> [Set task]: Each record that follows should be repeated exactly, minus any images.

> [Material to process]:

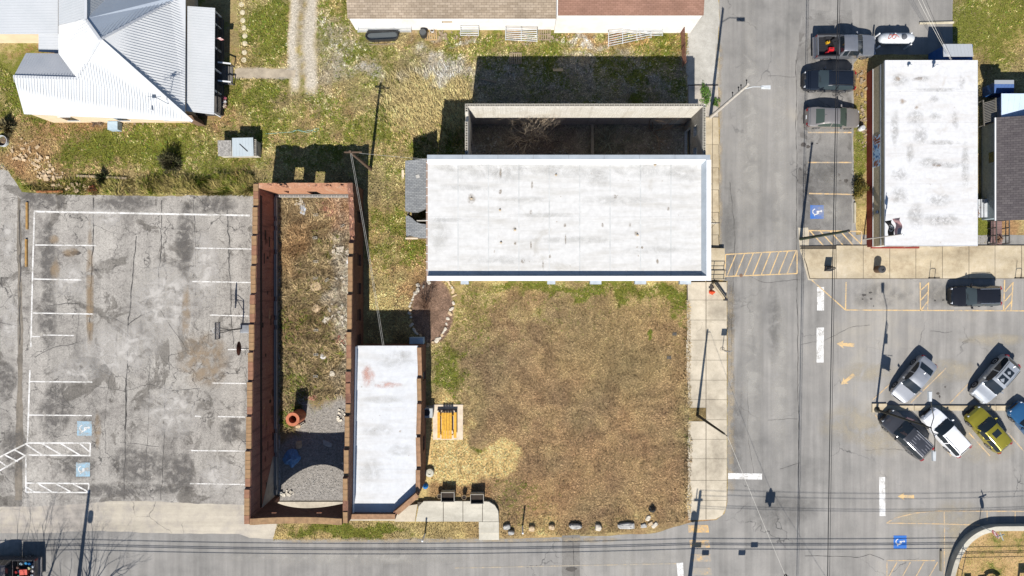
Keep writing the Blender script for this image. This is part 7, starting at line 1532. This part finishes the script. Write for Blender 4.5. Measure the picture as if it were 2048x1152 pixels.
bs = thing('bracket_sign', 'bracket arm with guy rods on the hall street front', 'bracket', (hx1, yof(446, 4.0), 3.2)); part('arm', MB().tube([(hx1 + .0, yof(446, 4), 4.2), (hx1 + 1.5, yof(446, 4), 4.2)], .04, 7), dkm, bs); part('rod', MB().tube([(hx1, yof(440, 4) + .8, 5.0), (hx1 + 1.2, yof(446, 4), 4.2)], .012, 5).tube([(hx1, yof(452, 4) - .8, 5.0), (hx1 + 1.2, yof(446, 4), 4.2)], .012, 5), dkm, bs); part('sign_panel', MB().box(hx1 + .2, yof(446, 4) - .03, 3.3, hx1 + 1.4, yof(446, 4) + .03, 4.1), mat('sign_cream', C(220, 214, 200), .7), bs)
sp_ = thing('sign_post', 'sign on a dark post at the kerb of west pavement', 'sign', (*G(1444, 699), .12)); part('post', MB().tube([(0, 0, 0), (0, 0, 2.0)], .03, 7), dkm, sp_, world=False); part('panel', MB().box(-.27, -.015, 1.35, .27, .012, 1.98), mat('sign_back', C(170, 172, 174), .5), sp_, world=False); part('base', MB().lathe((0, 0, 0), [(.25, 0), (.22, .04)], 12), slab_mat, sp_, world=False)
for x_, y_, lab in ((1349, 668, 'upper dark drain cover in brown lawn'), (1338, 715, 'lower dark drain cover in brown lawn')): single('drain_cover', MB().box(G(x_, 0)[0] - .2, G(0, y_)[1] - .14, 0, G(x_, 0)[0] + .2, G(0, y_)[1] + .14, .05), mat('cover_iron', C(90, 88, 84), .8), lab, 'drain cover', (*G(x_, y_), 0))
single('manhole_cover', MB().lathe((*G(1482, 551), .006), [(.16, 0), (.16, .012), (.14, .014)], 18), mat('rust_iron', C(140, 112, 92), .8), 'small round iron cover on the hatched crossing', 'cover', (*G(1482, 551), 0))
# propane tank on white posts
tk = thing('propane_tank', 'white propane tank behind the shop', 'tank', (*G(1782, 84), 0)); tw = mat('tank_white', C(214, 218, 222), .4, var=.2, scale=3)
q = []
for k in range(9):
    a = -PI / 2 + PI * k / 8; q.append((-1.15 * 0 + (1.05 + .5 * abs(math.sin(a)) if False else 0), 0, 0))
prof = [(-1.6, .02), (-1.55, .22), (-1.45, .36), (-1.25, .47), (-1.0, .5), (1.0, .5), (1.25, .47), (1.45, .36), (1.55, .22), (1.6, .02)]
part('shell', MB().tube([(x, 0, .85) for x, _ in prof], [r for _, r in prof], 20), tw, tk, smooth=60, world=False); part('dome', MB().lathe((.45, 0, 1.3), [(.24, 0), (.24, .12), (.16, .2), (.02, .22)], 14), mat('dome_grey', C(96, 100, 108), .6), tk, world=False)
for x_ in (-.8, .8): part('saddle', MB().box(x_ - .12, -.35, 0, x_ + .12, .35, .5), slab_mat, tk, world=False)
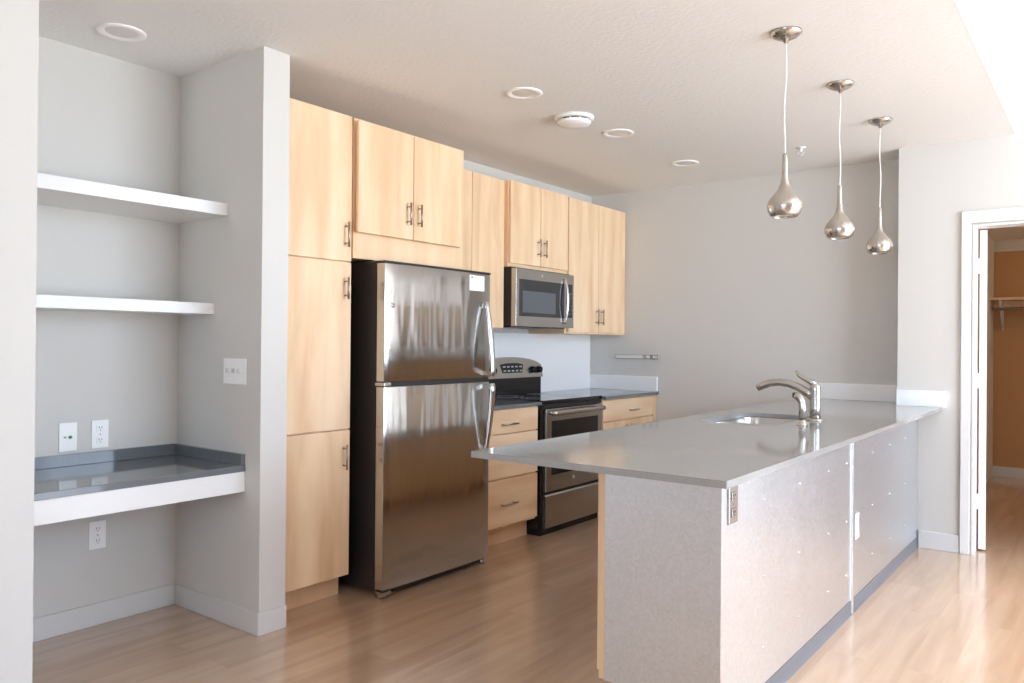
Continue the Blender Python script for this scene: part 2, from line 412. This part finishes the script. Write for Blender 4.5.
# tall pantry
pc = thing('pantry_cabinet', (-3.34, 2.42, 0), 'tall light maple pantry cabinet between the niche partition and the fridge', 'cabinet')
XP = -3.05
MB().box(KX + .002, XP - .021, 2.199, 2.654, .115, 2.425).box(KX + .002, XP - .085, 2.199, 2.652, 0, .115).build('body', M['maple_side'], pc)
box('filler_strip', M['maple_side'], pc, XP - .02, XP - .001, 2.199, 2.247, .115, 2.425)
for z0, z1, h0, h1 in ((1.69, 2.425, 1.76, 1.885), (.85, 1.686, 1.50, 1.61), (.115, .846, .65, .775)):
    d = slab('door', pc, XP, 2.247, 2.648, z0, z1); pull_v(d, XP, 2.606, h0, h1)
# over-fridge cabinet
oc = thing('cabinet_over_fridge', (-3.33, 3.1, 1.71), 'deep two-door light maple cabinet directly above the fridge', 'cabinet')
box('body', M['maple_side'], oc, KX, XP, 2.656, 3.50, 1.712, 2.422, bev=.001)
XO = XP + .04
MB().box(XP, XO - .021, 2.68, 3.43, 1.85, 2.39).build('face_frame', M['maple_side'], oc)
for y0, y1, hy in ((2.655, 3.045, 3.0), (3.047, 3.438, 3.082)):
    d = slab('door', oc, XO, y0, y1, 1.84, 2.405); pull_v(d, XO, hy, 1.915, 2.035)
# upper cabinets along the wall
def upper(label, X, y0, y1, z0, z1, doors, frame_b=0):
    t = thing('wall_cabinet', ((KX + X) / 2, (y0 + y1) / 2, z0), label, 'cabinet', 'light maple wall cabinets over the counter')
    box('body', M['maple_side'], t, KX, X - .021, y0, y1, z0, z1, bev=.001)
    for a, b, hy, h0, h1 in doors:
        d = slab('door', t, X, a, b, z0 + frame_b, z1)
        if hy: pull_v(d, X, hy, h0, h1)
    return t
upper('light maple wall cabinet between the fridge and the microwave', -3.30, 3.575, 4.235, 1.39, 2.40, [(3.575, 3.875, None, 0, 0), (3.877, 4.215, 3.905, 1.44, 1.56)])
upper('short two-door light maple cabinet right above the microwave', -3.265, 4.237, 4.965, 1.815, 2.405, [(4.24, 4.596, 4.56, 1.905, 2.03), (4.598, 4.95, 4.635, 1.905, 2.03)], .022)
upper('taller two-door light maple wall cabinet, at the far corner', -3.285, 4.967, 5.885, 1.365, 2.405, [(4.995, 5.43, 5.392, 1.44, 1.565), (5.432, 5.862, 5.47, 1.44, 1.565)], .012)

# ------------------------------------------------------------------ fridge
fr = thing('refrigerator', (-3.2, 3.13, 0), 'stainless steel top-freezer refrigerator with dark sides', 'refrigerator')
FX = -2.886; FY0, FY1 = 2.73, 3.568
box('body', M['blackm'], fr, -3.60, -2.962, FY0 + .004, FY1 - .004, .035, 1.698, bev=.004)
def fdoor(z0, z1, name):
    mb = MB(); n = 14; prof = []
    t = bmesh.new()   # slightly crowned front
    ys = [FY0 + (FY1 - FY0) * i / n for i in range(n + 1)]
    xs = [FX - .010 * (2 * (i / n) - 1) ** 4 for i in range(n + 1)]
    A = [(FX - .066, FY0), (FX - .066, FY1)]
    out = [(x, y) for x, y in zip(xs, ys)] + [(FX - .066, FY1), (FX - .066, FY0)]
    mb.poly([out], z0, z1)
    o = mb.build(name, M['steel_fridge'], fr)
    bv = o.modifiers.new('b', 'BEVEL'); bv.width = .003; bv.segments = 2; bv.limit_method = 'ANGLE'
    for p in o.data.polygons:
        if abs(p.normal.z) < .1 and p.normal.x > .7: p.use_smooth = True
    return o
fz = fdoor(1.088, 1.686, 'freezer_door'); fd = fdoor(.04, 1.062, 'fridge_door')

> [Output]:
Keep writing the Blender script for this image. This is part 7, starting at line 1532. This part finishes the script. Write for Blender 4.5. Measure the picture as if it were 2048x1152 pixels.
bs = thing('bracket_sign', 'bracket arm with guy rods on the hall street front', 'bracket', (hx1, yof(446, 4.0), 3.2)); part('arm', MB().tube([(hx1 + .0, yof(446, 4), 4.2), (hx1 + 1.5, yof(446, 4), 4.2)], .04, 7), dkm, bs); part('rod', MB().tube([(hx1, yof(440, 4) + .8, 5.0), (hx1 + 1.2, yof(446, 4), 4.2)], .012, 5).tube([(hx1, yof(452, 4) - .8, 5.0), (hx1 + 1.2, yof(446, 4), 4.2)], .012, 5), dkm, bs); part('sign_panel', MB().box(hx1 + .2, yof(446, 4) - .03, 3.3, hx1 + 1.4, yof(446, 4) + .03, 4.1), mat('sign_cream', C(220, 214, 200), .7), bs)
sp_ = thing('sign_post', 'sign on a dark post at the kerb of west pavement', 'sign', (*G(1444, 699), .12)); part('post', MB().tube([(0, 0, 0), (0, 0, 2.0)], .03, 7), dkm, sp_, world=False); part('panel', MB().box(-.27, -.015, 1.35, .27, .012, 1.98), mat('sign_back', C(170, 172, 174), .5), sp_, world=False); part('base', MB().lathe((0, 0, 0), [(.25, 0), (.22, .04)], 12), slab_mat, sp_, world=False)
for x_, y_, lab in ((1349, 668, 'upper dark drain cover in brown lawn'), (1338, 715, 'lower dark drain cover in brown lawn')): single('drain_cover', MB().box(G(x_, 0)[0] - .2, G(0, y_)[1] - .14, 0, G(x_, 0)[0] + .2, G(0, y_)[1] + .14, .05), mat('cover_iron', C(90, 88, 84), .8), lab, 'drain cover', (*G(x_, y_), 0))
single('manhole_cover', MB().lathe((*G(1482, 551), .006), [(.16, 0), (.16, .012), (.14, .014)], 18), mat('rust_iron', C(140, 112, 92), .8), 'small round iron cover on the hatched crossing', 'cover', (*G(1482, 551), 0))
# propane tank on white posts
tk = thing('propane_tank', 'white propane tank behind the shop', 'tank', (*G(1782, 84), 0)); tw = mat('tank_white', C(214, 218, 222), .4, var=.2, scale=3)
q = []
for k in range(9):
    a = -PI / 2 + PI * k / 8; q.append((-1.15 * 0 + (1.05 + .5 * abs(math.sin(a)) if False else 0), 0, 0))
prof = [(-1.6, .02), (-1.55, .22), (-1.45, .36), (-1.25, .47), (-1.0, .5), (1.0, .5), (1.25, .47), (1.45, .36), (1.55, .22), (1.6, .02)]
part('shell', MB().tube([(x, 0, .85) for x, _ in prof], [r for _, r in prof], 20), tw, tk, smooth=60, world=False); part('dome', MB().lathe((.45, 0, 1.3), [(.24, 0), (.24, .12), (.16, .2), (.02, .22)], 14), mat('dome_grey', C(96, 100, 108), .6), tk, world=False)
for x_ in (-.8, .8): part('saddle', MB().box(x_ - .12, -.35, 0, x_ + .12, .35, .5), slab_mat, tk, world=False)
Continue the Blender Python script for this scene: part 2, from line 412. This part finishes the script. Write for Blender 4.5.
# tall pantry
pc = thing('pantry_cabinet', (-3.34, 2.42, 0), 'tall light maple pantry cabinet between the niche partition and the fridge', 'cabinet')
XP = -3.05
MB().box(KX + .002, XP - .021, 2.199, 2.654, .115, 2.425).box(KX + .002, XP - .085, 2.199, 2.652, 0, .115).build('body', M['maple_side'], pc)
box('filler_strip', M['maple_side'], pc, XP - .02, XP - .001, 2.199, 2.247, .115, 2.425)
for z0, z1, h0, h1 in ((1.69, 2.425, 1.76, 1.885), (.85, 1.686, 1.50, 1.61), (.115, .846, .65, .775)):
    d = slab('door', pc, XP, 2.247, 2.648, z0, z1); pull_v(d, XP, 2.606, h0, h1)
# over-fridge cabinet
oc = thing('cabinet_over_fridge', (-3.33, 3.1, 1.71), 'deep two-door light maple cabinet directly above the fridge', 'cabinet')
box('body', M['maple_side'], oc, KX, XP, 2.656, 3.50, 1.712, 2.422, bev=.001)
XO = XP + .04
MB().box(XP, XO - .021, 2.68, 3.43, 1.85, 2.39).build('face_frame', M['maple_side'], oc)
for y0, y1, hy in ((2.655, 3.045, 3.0), (3.047, 3.438, 3.082)):
    d = slab('door', oc, XO, y0, y1, 1.84, 2.405); pull_v(d, XO, hy, 1.915, 2.035)
# upper cabinets along the wall
def upper(label, X, y0, y1, z0, z1, doors, frame_b=0):
    t = thing('wall_cabinet', ((KX + X) / 2, (y0 + y1) / 2, z0), label, 'cabinet', 'light maple wall cabinets over the counter')
    box('body', M['maple_side'], t, KX, X - .021, y0, y1, z0, z1, bev=.001)
    for a, b, hy, h0, h1 in doors:
        d = slab('door', t, X, a, b, z0 + frame_b, z1)
        if hy: pull_v(d, X, hy, h0, h1)
    return t
upper('light maple wall cabinet between the fridge and the microwave', -3.30, 3.575, 4.235, 1.39, 2.40, [(3.575, 3.875, None, 0, 0), (3.877, 4.215, 3.905, 1.44, 1.56)])
upper('short two-door light maple cabinet right above the microwave', -3.265, 4.237, 4.965, 1.815, 2.405, [(4.24, 4.596, 4.56, 1.905, 2.03), (4.598, 4.95, 4.635, 1.905, 2.03)], .022)
upper('taller two-door light maple wall cabinet, at the far corner', -3.285, 4.967, 5.885, 1.365, 2.405, [(4.995, 5.43, 5.392, 1.44, 1.565), (5.432, 5.862, 5.47, 1.44, 1.565)], .012)

# ------------------------------------------------------------------ fridge
fr = thing('refrigerator', (-3.2, 3.13, 0), 'stainless steel top-freezer refrigerator with dark sides', 'refrigerator')
FX = -2.886; FY0, FY1 = 2.73, 3.568
box('body', M['blackm'], fr, -3.60, -2.962, FY0 + .004, FY1 - .004, .035, 1.698, bev=.004)
def fdoor(z0, z1, name):
    mb = MB(); n = 14; prof = []
    t = bmesh.new()   # slightly crowned front
    ys = [FY0 + (FY1 - FY0) * i / n for i in range(n + 1)]
    xs = [FX - .010 * (2 * (i / n) - 1) ** 4 for i in range(n + 1)]
    A = [(FX - .066, FY0), (FX - .066, FY1)]
    out = [(x, y) for x, y in zip(xs, ys)] + [(FX - .066, FY1), (FX - .066, FY0)]
    mb.poly([out], z0, z1)
    o = mb.build(name, M['steel_fridge'], fr)
    bv = o.modifiers.new('b', 'BEVEL'); bv.width = .003; bv.segments = 2; bv.limit_method = 'ANGLE'
    for p in o.data.polygons:
        if abs(p.normal.z) < .1 and p.normal.x > .7: p.use_smooth = True
    return o
fz = fdoor(1.088, 1.686, 'freezer_door'); fd = fdoor(.04, 1.062, 'fridge_door')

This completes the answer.